# start of Source data

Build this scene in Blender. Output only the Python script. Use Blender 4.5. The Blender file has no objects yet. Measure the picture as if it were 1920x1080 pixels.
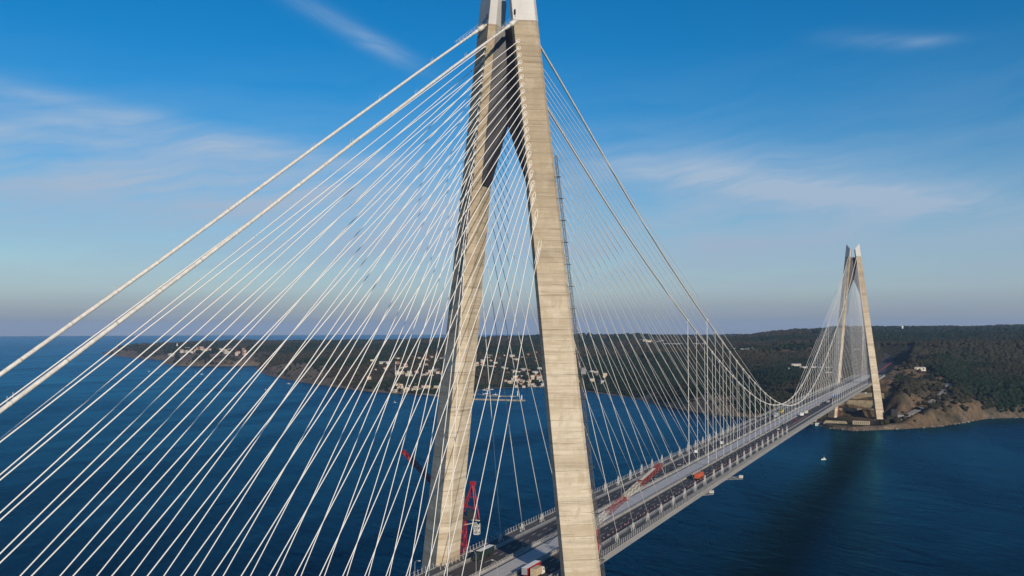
import bpy, math, random
import numpy as np
from mathutils import Vector, Matrix
random.seed(7); RNG = np.random.default_rng(11)
R = math.radians
S = bpy.context.scene
COL = S.collection
L = 1408.0

# ------------------------------------------------------------------ camera
CAM = np.array([-343.63, -168.80, 167.2]); YAW, PIT, ROL, FPX = R(25.907), R(2.494), R(-0.082), 1723.9
_fw = np.array([math.cos(PIT)*math.cos(YAW), math.cos(PIT)*math.sin(YAW), math.sin(PIT)])
_rt = np.array([math.sin(YAW), -math.cos(YAW), 0.0]); _up = np.cross(_rt, _fw)
_r2 = math.cos(ROL)*_rt + math.sin(ROL)*_up; _u2 = -math.sin(ROL)*_rt + math.cos(ROL)*_up
cd = bpy.data.cameras.new('camera'); cam = bpy.data.objects.new('camera', cd); COL.objects.link(cam)
cd.sensor_width = 36.0; cd.lens = 36.0*FPX/1920.0; cd.clip_start = 1.0; cd.clip_end = 80000.0
m = Matrix(((_r2[0], _u2[0], -_fw[0], CAM[0]), (_r2[1], _u2[1], -_fw[1], CAM[1]), (_r2[2], _u2[2], -_fw[2], CAM[2]), (0, 0, 0, 1)))
cam.matrix_world = m
S.camera = cam
S.view_settings.view_transform = 'Standard'; S.view_settings.look = 'None'
S.view_settings.exposure = 0.0; S.view_settings.gamma = 1.0
try:
    S.cycles.max_bounces = 5; S.cycles.diffuse_bounces = 2; S.cycles.glossy_bounces = 2
    S.cycles.transmission_bounces = 2; S.cycles.volume_bounces = 0; S.cycles.use_adaptive_sampling = True
    S.cycles.adaptive_threshold = 0.015
    S.render.film_transparent = False
except Exception: pass

# ------------------------------------------------------------------ helpers
def tag(o, label=None, cat=None, group=None, kind=None):
    if label: o['label'] = label
    if cat: o['category'] = cat
    if group: o['group'] = group
    if kind: o['kind'] = kind
    return o
def empty(name, loc=(0, 0, 0), rz=0.0, label=None, cat=None, group=None, parent=None):
    o = bpy.data.objects.new(name, None); COL.objects.link(o)
    o.location = loc; o.rotation_euler = (0, 0, rz); o.empty_display_size = 1.0
    if parent: o.parent = parent
    return tag(o, label, cat, group)
def kids(o): return [c for c in bpy.data.objects if c.parent == o]
def copy_tree(o, loc=None, rz=None, label=None):
    c = o.copy(); COL.objects.link(c)
    if loc is not None: c.location = loc
    if rz is not None: c.rotation_euler = (0, 0, rz)
    if label: c['label'] = label
    for ch in list(o.children):
        d = ch.copy(); COL.objects.link(d); d.parent = c
        for g in list(ch.children):
            e = g.copy(); COL.objects.link(e); e.parent = d
    return c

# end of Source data

Short problem:
Which lines of the data above contain "scene"? Copy each one.

The answer:
Build this scene in Blender. Output only the Python script. Use Blender 4.5. The Blender file has no objects yet. Measure the picture as if it were 1920x1080 pixels.
S = bpy.context.scene